Un malestar en la conciencia ¿Por qué no pueden votar? – me preguntan, en medio
de la sorpresa y de la conmiseración. Obviamente, me cuenta mucho responder.
¿Cómo otorgamos a una situación
política completamente absurda, una justificación plausible de digerir? Somos
unos de los pocos países en el mundo, cuyo ejercicio efectivo del derecho a
voto en el extranjero se encuentra bloqueado por su misma institucionalidad
política ¿Cómo explicar que para aquellos que detentan el poder, el tener
derechos es casi una insolente quimera “comunista”? ¿Cómo justificamos que esa
palabrita, “derecho”, con excepción del derecho de propiedad, es en Chile sólo
una prerrogativa de privilegiados y una prebenda para los buenos inquilinos?

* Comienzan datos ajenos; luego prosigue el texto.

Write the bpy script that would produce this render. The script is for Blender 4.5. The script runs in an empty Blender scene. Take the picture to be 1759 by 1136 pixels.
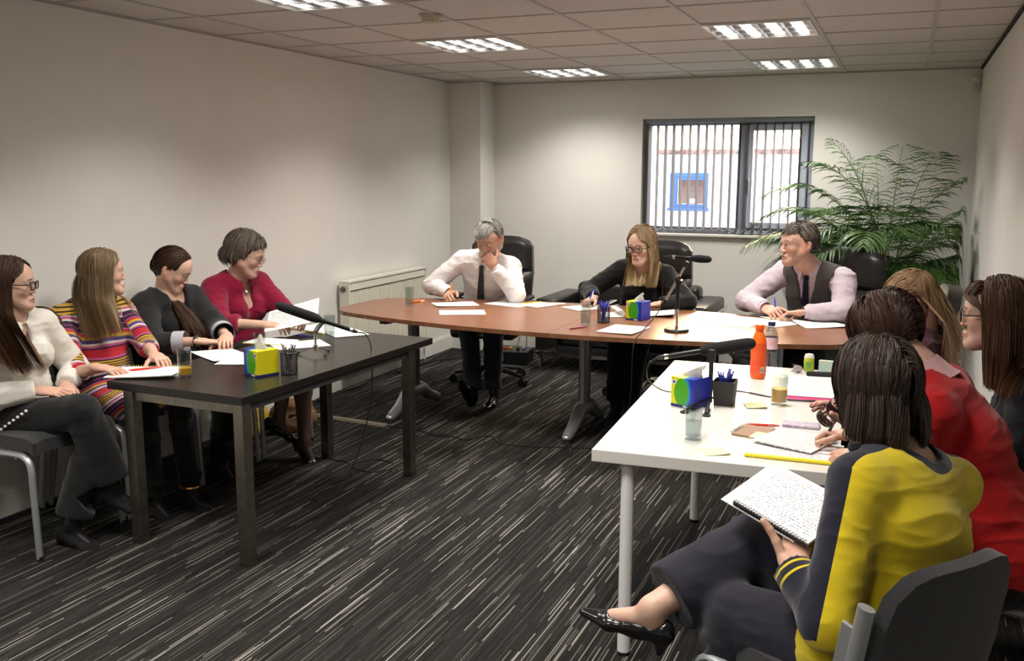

La verborrea dictatorial borró
ese vocablo de nuestra cultura republicana, en un país donde los problemas
públicos pasaron a ser meros problemas individuales. En esta perversa
transmutación semántica, de alquimia política, sus sílabas se oyen como
extraños sonidos de un idioma exótico. Es más que una xenofobia lingüística. Como
en nuestro país hablar de derechos es como platicar de física cuántica, el sólo
hecho de reclamar lo justo; es decir, demandar que el casi millón de chilenas y
chilenos puedan ejercer el derecho a voto en el extranjero, genera serios
inconvenientes para que ello sea asimilado culturalmente.
Porque para la mayoría de las
chilenas y chilenos que residen en el territorio nacional, el voto en el
exterior es tan urgente como sembrar zanahorias en la luna y, salvo valiosas
excepciones, este tópico no ha formado parte de la agenda política cotidiana de
nuestros legisladores y partidos políticos. Lo que para muchos de otros países
es una vergüenza de proporciones, una vulneración grave de un derecho político,
para muchos de nuestros connacionales es menos incómodo que una mosca en la sopa. Una
expresión de sorprendente autorreferencia. Porque cuando Chile fue azotado por
la dictadura militar, cuando nuestra angosta faja de tierra era violentada por
los desastres naturales, la “solidaridad” desde el extranjero transgredía los
límites espaciales de nuestro estrecho nacionalismo, para medir el diámetro del
planeta tierra.
Por eso, la solidaridad debe ser
recíproca y la cultura cívica chilena, la demanda y la construcción colectiva
de derechos, debe trascender las nociones decimonónicas de geopolítica y de espacio
geográfico. Sólo la modorra política o una cultura incapaz de sentir vergüenza
por la vulneración de los derechos de su gente, puede seguir tolerando un año
más el bloqueo intolerable del legítimo derecho a votar en el exterior.